Exercise brief |
Collect all lines from the records below that include the word "wide".

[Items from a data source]

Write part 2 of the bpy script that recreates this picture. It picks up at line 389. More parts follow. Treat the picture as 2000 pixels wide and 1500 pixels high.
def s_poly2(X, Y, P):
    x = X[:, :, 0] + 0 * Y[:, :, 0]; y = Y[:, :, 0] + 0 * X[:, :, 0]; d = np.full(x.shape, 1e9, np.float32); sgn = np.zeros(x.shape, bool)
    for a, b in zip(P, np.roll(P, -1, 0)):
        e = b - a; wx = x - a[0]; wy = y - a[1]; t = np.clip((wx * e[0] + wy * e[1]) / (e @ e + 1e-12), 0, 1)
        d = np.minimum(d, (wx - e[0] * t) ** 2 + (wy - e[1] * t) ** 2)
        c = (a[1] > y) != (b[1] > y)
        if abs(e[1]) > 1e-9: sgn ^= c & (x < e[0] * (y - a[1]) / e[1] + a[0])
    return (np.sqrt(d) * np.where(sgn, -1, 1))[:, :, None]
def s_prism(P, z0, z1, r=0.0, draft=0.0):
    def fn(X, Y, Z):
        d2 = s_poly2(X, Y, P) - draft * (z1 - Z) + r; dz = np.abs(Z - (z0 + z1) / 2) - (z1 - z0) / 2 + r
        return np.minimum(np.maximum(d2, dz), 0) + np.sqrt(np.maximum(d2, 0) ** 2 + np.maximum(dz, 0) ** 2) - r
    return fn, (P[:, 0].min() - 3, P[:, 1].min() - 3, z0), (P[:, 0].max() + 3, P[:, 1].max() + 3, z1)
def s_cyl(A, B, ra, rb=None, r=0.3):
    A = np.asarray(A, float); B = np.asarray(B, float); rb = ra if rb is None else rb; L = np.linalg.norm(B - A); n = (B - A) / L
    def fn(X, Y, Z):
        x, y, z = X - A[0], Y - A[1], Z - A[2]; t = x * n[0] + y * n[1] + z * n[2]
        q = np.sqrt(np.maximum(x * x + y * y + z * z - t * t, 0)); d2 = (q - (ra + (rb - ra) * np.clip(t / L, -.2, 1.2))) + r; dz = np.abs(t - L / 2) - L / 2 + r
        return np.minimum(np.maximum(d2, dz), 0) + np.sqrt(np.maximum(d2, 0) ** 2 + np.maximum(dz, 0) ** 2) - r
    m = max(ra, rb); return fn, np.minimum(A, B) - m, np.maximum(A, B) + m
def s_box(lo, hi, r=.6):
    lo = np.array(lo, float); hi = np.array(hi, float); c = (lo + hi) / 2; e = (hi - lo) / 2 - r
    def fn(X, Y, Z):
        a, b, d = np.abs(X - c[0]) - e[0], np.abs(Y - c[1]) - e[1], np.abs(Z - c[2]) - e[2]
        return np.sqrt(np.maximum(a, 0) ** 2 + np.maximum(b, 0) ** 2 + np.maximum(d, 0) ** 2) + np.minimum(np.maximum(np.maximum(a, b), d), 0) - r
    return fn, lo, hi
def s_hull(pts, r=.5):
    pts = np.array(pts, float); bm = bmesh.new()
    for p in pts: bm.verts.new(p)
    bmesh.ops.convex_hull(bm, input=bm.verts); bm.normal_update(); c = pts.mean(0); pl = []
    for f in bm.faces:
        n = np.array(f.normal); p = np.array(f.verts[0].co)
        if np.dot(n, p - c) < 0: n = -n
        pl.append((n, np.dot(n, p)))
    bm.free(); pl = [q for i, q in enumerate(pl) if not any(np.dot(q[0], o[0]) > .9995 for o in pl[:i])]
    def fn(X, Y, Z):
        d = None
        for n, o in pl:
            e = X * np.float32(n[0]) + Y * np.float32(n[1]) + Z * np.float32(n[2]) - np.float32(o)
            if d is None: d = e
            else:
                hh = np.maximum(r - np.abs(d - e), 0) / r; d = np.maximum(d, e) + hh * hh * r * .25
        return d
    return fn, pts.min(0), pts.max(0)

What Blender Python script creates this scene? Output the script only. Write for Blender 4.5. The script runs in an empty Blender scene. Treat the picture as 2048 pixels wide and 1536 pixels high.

Final result |
Write part 2 of the bpy script that recreates this picture. It picks up at line 389. More parts follow. Treat the picture as 2000 pixels wide and 1500 pixels high.
What Blender Python script creates this scene? Output the script only. Write for Blender 4.5. The script runs in an empty Blender scene. Treat the picture as 2048 pixels wide and 1536 pixels high.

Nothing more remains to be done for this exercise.